On Aug. 25, the teaching kitchen was transformed into a fine dining emporium. Halibut soaked up a sherry sauce. Scallops wore a bacon wrap. Belgian chocolate oozed from a cake. Preparing a sit-down meal for 40 Food Depository staff members, the students came up with the recipes, then did the cooking with help from the teaching staff.
As noon approached, Ms. Gershenson urged the students to clean up the kitchen. "You can't serve beautiful food from a dirty place," she said.
Mrs. Watson-Bragg wore a big smile as she helped clean. A few days earlier, she had been the first student in the class to be offered a new job: head cook in the cafeteria of Richard J. Daley Academy, an elementary school in the Chicago public system. She would earn nearly $3 an hour more than she had as a lunchroom attendant at the school. "Now I'm real glad I didn't quit," she said.
Three of the original 17 students didn't graduate on Sept. 22. Besides Mrs. Kiss, one student didn't return for the final week of class. Ms. Farmer-Ingram was dropped after missing too many classes while recovering from a cut palm suffered in class that required stitches.

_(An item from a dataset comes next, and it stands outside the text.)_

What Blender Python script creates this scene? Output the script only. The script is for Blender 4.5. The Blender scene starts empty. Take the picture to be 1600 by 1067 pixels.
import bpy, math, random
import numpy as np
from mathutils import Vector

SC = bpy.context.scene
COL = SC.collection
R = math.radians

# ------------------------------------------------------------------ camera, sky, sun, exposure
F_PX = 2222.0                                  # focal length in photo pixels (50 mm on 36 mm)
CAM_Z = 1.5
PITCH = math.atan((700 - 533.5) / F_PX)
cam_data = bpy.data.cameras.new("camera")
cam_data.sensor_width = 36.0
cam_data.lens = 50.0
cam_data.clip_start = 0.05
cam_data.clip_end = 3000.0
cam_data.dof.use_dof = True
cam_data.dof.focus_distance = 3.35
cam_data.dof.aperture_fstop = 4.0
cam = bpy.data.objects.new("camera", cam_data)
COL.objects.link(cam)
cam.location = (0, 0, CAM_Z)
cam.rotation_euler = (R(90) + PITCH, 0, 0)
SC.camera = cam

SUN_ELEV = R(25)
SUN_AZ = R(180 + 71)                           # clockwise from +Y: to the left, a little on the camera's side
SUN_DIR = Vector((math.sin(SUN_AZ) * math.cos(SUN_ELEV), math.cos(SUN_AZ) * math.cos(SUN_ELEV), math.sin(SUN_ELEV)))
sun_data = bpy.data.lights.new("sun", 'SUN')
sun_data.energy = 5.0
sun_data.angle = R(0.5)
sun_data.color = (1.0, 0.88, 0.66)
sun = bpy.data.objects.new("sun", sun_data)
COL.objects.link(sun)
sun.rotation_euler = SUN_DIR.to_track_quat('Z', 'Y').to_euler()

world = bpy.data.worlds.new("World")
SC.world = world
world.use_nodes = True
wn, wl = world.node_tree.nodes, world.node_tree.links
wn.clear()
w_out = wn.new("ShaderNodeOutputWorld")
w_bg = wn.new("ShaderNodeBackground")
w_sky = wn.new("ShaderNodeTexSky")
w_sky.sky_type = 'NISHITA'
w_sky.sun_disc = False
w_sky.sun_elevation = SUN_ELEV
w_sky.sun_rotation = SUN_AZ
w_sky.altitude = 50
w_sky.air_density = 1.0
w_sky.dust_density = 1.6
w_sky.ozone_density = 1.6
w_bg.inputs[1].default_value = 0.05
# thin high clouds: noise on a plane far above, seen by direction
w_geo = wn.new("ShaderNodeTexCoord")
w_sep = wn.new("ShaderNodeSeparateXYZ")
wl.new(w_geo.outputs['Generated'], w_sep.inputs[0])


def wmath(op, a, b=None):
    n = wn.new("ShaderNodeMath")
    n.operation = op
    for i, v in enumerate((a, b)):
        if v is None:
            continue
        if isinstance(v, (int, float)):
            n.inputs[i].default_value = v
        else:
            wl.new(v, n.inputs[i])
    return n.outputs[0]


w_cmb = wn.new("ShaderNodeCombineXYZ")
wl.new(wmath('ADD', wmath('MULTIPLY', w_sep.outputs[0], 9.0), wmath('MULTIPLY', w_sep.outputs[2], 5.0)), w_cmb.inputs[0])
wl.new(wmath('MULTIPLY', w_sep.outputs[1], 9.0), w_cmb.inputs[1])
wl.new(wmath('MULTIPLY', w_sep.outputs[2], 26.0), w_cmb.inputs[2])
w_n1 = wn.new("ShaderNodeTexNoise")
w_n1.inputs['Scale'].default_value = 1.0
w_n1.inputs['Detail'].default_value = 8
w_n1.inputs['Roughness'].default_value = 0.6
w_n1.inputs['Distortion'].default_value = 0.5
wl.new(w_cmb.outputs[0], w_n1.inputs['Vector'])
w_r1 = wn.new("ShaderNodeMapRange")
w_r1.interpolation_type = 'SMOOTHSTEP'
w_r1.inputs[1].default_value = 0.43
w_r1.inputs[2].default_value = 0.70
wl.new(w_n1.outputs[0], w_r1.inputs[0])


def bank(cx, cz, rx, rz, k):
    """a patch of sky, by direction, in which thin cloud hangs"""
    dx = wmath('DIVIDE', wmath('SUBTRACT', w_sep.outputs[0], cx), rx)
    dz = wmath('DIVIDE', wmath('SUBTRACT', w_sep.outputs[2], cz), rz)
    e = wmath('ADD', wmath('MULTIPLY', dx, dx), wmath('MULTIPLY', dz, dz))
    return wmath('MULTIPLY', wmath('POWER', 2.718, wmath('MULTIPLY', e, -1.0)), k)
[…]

The other 14 donned white stovepipe chef's hats for the first time, while family and friends applauded. Ms. Williams hugged her three daughters. "I wish they all could take this course," she said. "Then I'd know they always have the skills for work."
Mr. Cooper, speaking on behalf of the class, told the crowd how they made it to the finish line. Glancing at Mrs. Watson-Bragg, he said, "We took care of each other." Of the 14 graduates, 12 have found jobs.
Just before Thanksgiving, Mrs. Kiss, who is now living in a shelter, returned to the Food Depository kitchen. She came to work as a volunteer. She has enrolled in the next chefs' course, which begins in January. "I'm finally going to finish what I started here," she says.